Less than a week after announcing massive layoffs as part of its restructuring plan, ed-tech major Byju’s on Monday announced new fundraising of $250 million from its existing investors. Byju's is now at that "sweet spot" of its growth story, where its unit economics and the economies of scale, both, are in its favour", according to Byju Raveendran, founder and CEO.

In a statement, Raveendran says the capital, that'll now be invested in its business, will result in "profitable growth". "Regardless of the adverse macroeconomic conditions, 2022-23 is set to be our best year in terms of revenue, growth and profitability. Continued support from our esteemed investors re-affirms the impact created by us so far, and validates our path to profitability,” he said.

Byju’s is expected to lay off around 2,500 employees – around 5% of its 50,000- strong workforce – as it looks to achieve profitability by March 2023, the company said last week.

Amid the start-up funding winter in India, the past couple of months have been tough for most startup companies, including Byju's. The company was targeted recently for not revealing audited financial results in time.

It later reported a loss of ₹4,588.75 crore for the financial year ended March 31, 2021, compared with ₹262 crore in the previous fiscal. On October 12, 2022, the company said, to avoid redundancies and duplication of roles, around 5% of its workforce is expected to be rationalised. Teams across product, content, media, and technology will be affected by this churning.

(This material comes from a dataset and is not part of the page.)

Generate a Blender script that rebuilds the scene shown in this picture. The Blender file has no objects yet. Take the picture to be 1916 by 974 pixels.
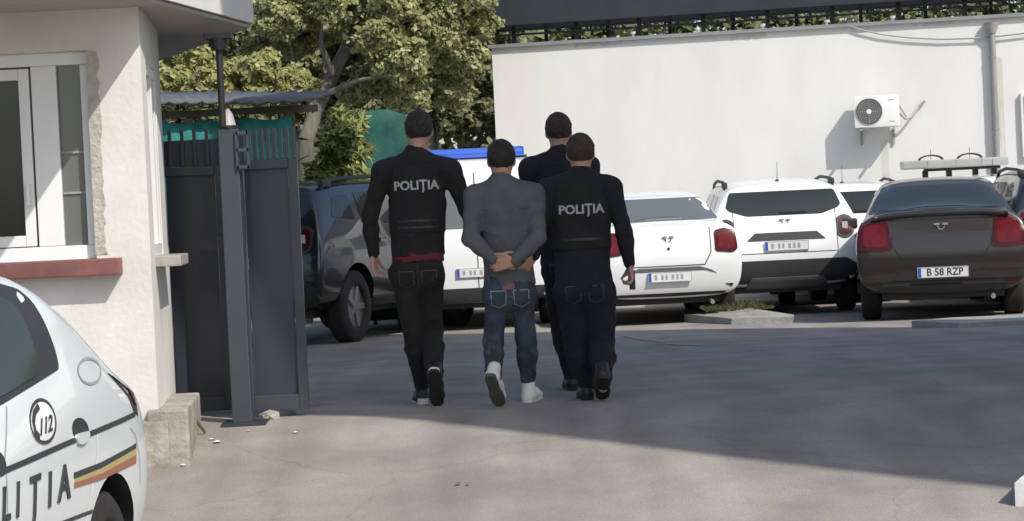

The decacorn says now it's working towards achieving the group-level profitability by March 2023. For this, Byju's has adopted a "three-pronged" approach. First, it's consolidating all its K10 India subsidiaries into one unit to leverage synergies. Aakash Education and Great Learning, its test-prep and upskilling platforms will continue to operate as stand-alone independent units.

Byju's says it's already the biggest ed-tech platform in India, but now it wants to retarget its marketing budget towards its overseas markets. The company says it's strengthening its inside sales team to ensure efficient and effective consumer-centric lead conversions.

Its parent Think & Learn had reported a loss of ₹4,588.75 crore for the financial year ended March 31, 2021, compared with ₹262 crore in the previous fiscal. Byju’s cited that the rationalised growth between FY21 and FY20 was a result of the changes made in the way the company recognises its revenue.

On the hiring front, Byju's says it will end this financial year as a net hirer. It has plans to hire 10,000 more teachers in the coming year, adding to its current strength of 20,000 teachers.

As Indian startups rely heavily on external funding, they are bearing the brunt. Apart from Byju's, many of the big ones like Unacademy, Vedantu and Cars24 have also laid off employees. As funding winter looms, over 14,000 Indian startup employees have reportedly lost their jobs. The global tally of such employees stands at over 24,000.

The availability of easy capital and the rise in digital adoption had triggered a massive influx of investor funding into Indian startups over the last couple of years with companies often raising funds at what analysts describe as "unrealistic" valuations.